Work to complete>
What is the number of lines containing the string "this"? Answer with the number only.

Available data>
________________________________________
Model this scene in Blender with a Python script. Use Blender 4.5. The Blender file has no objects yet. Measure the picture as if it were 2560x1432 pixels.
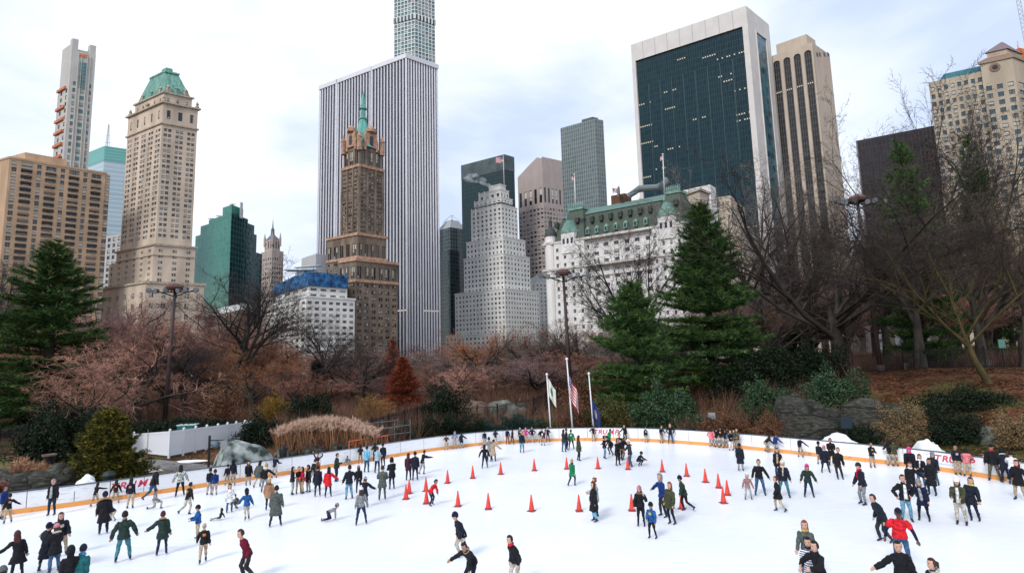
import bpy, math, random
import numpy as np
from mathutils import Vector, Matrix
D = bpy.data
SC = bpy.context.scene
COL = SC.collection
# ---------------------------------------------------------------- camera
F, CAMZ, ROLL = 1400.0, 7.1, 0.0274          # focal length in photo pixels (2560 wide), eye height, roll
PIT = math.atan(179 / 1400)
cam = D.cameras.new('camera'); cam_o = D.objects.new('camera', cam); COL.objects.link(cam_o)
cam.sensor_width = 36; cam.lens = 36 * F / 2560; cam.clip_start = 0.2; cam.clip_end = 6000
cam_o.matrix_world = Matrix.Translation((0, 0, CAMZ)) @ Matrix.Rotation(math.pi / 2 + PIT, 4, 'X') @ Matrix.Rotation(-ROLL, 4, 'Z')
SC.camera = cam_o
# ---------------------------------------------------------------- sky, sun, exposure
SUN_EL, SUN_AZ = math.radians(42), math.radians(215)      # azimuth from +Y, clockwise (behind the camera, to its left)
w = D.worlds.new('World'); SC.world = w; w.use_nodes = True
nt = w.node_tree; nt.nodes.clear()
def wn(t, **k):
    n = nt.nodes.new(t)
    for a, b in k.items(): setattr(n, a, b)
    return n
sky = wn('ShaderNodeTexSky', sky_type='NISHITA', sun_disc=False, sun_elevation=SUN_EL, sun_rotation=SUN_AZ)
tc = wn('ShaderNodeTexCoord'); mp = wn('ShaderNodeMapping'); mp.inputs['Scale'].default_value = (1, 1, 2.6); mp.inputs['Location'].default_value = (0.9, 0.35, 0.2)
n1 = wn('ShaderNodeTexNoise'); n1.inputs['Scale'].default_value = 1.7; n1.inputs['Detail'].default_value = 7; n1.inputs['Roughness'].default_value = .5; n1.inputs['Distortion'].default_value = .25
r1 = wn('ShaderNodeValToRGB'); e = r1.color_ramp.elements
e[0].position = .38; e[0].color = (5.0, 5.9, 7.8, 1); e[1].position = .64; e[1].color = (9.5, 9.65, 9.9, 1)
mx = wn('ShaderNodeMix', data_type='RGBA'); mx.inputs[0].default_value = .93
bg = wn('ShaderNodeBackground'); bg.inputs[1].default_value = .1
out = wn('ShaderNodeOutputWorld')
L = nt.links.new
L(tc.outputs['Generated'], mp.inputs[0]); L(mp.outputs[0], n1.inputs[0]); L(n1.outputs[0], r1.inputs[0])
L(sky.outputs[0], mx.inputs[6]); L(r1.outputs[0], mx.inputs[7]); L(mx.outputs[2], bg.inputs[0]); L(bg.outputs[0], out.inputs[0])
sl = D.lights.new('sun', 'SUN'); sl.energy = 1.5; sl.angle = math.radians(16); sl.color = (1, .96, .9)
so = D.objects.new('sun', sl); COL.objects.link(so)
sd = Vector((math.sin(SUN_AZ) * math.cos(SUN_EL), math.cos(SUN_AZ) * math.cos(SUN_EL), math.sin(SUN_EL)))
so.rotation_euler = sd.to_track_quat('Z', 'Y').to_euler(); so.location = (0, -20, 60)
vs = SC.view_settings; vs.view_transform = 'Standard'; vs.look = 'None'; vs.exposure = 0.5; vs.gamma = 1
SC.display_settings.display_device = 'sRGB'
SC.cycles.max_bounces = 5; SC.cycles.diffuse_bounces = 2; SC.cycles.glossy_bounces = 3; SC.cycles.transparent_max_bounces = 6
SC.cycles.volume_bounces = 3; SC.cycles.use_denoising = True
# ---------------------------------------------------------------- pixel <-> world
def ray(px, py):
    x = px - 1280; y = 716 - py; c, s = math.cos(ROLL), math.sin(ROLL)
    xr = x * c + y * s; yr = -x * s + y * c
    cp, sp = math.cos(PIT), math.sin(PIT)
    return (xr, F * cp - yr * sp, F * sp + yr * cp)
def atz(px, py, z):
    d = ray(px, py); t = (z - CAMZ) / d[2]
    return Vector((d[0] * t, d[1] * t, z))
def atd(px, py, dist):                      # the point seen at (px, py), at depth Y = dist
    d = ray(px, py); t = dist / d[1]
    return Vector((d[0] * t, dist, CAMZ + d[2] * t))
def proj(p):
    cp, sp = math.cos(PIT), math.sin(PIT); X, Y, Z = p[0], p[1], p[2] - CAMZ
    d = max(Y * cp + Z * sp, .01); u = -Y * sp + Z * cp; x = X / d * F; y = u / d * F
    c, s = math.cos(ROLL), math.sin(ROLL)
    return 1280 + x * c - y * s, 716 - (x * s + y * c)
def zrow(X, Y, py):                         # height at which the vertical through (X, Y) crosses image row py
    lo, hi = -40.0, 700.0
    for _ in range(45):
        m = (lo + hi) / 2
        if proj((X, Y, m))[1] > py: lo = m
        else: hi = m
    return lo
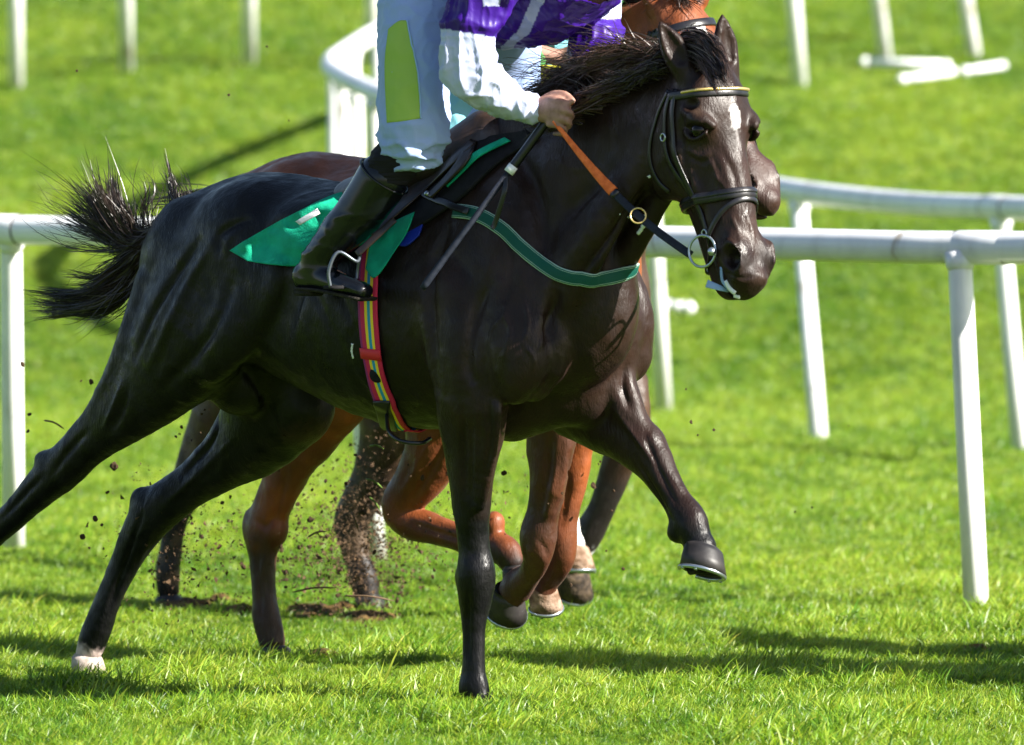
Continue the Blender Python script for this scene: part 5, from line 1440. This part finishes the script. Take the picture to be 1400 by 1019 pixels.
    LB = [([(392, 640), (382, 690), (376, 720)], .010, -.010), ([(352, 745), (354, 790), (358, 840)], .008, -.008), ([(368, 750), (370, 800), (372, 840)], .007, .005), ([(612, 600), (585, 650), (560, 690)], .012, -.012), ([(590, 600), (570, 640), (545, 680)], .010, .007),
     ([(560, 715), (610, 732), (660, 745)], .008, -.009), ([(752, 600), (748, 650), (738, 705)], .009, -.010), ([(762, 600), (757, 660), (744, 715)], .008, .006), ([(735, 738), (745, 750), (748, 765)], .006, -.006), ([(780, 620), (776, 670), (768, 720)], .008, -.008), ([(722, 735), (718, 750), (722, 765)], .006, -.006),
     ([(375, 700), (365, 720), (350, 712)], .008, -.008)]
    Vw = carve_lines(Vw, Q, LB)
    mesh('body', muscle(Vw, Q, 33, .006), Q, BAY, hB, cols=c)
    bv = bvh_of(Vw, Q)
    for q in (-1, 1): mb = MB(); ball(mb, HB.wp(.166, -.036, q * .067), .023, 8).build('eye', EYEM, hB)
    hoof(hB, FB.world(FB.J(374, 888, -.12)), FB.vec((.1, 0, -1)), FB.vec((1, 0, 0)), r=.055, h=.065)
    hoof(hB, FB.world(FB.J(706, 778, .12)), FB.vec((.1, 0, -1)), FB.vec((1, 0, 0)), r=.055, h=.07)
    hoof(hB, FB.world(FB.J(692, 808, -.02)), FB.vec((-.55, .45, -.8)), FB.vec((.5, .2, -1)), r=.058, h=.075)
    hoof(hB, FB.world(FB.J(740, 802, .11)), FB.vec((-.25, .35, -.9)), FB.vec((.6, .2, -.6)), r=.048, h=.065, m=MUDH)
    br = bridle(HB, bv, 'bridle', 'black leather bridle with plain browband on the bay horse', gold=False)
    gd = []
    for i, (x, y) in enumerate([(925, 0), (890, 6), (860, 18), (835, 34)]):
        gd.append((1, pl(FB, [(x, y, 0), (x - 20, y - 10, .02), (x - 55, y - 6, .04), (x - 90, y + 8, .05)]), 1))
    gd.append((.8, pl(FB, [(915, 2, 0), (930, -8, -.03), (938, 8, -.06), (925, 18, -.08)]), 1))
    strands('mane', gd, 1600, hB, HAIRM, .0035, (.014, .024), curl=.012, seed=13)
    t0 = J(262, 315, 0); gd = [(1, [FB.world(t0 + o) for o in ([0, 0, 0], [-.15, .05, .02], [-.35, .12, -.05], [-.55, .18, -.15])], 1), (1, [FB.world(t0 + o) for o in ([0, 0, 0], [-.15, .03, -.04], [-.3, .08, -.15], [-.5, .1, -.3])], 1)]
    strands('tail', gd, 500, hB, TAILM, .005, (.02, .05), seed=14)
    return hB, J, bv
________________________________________
Final result>
2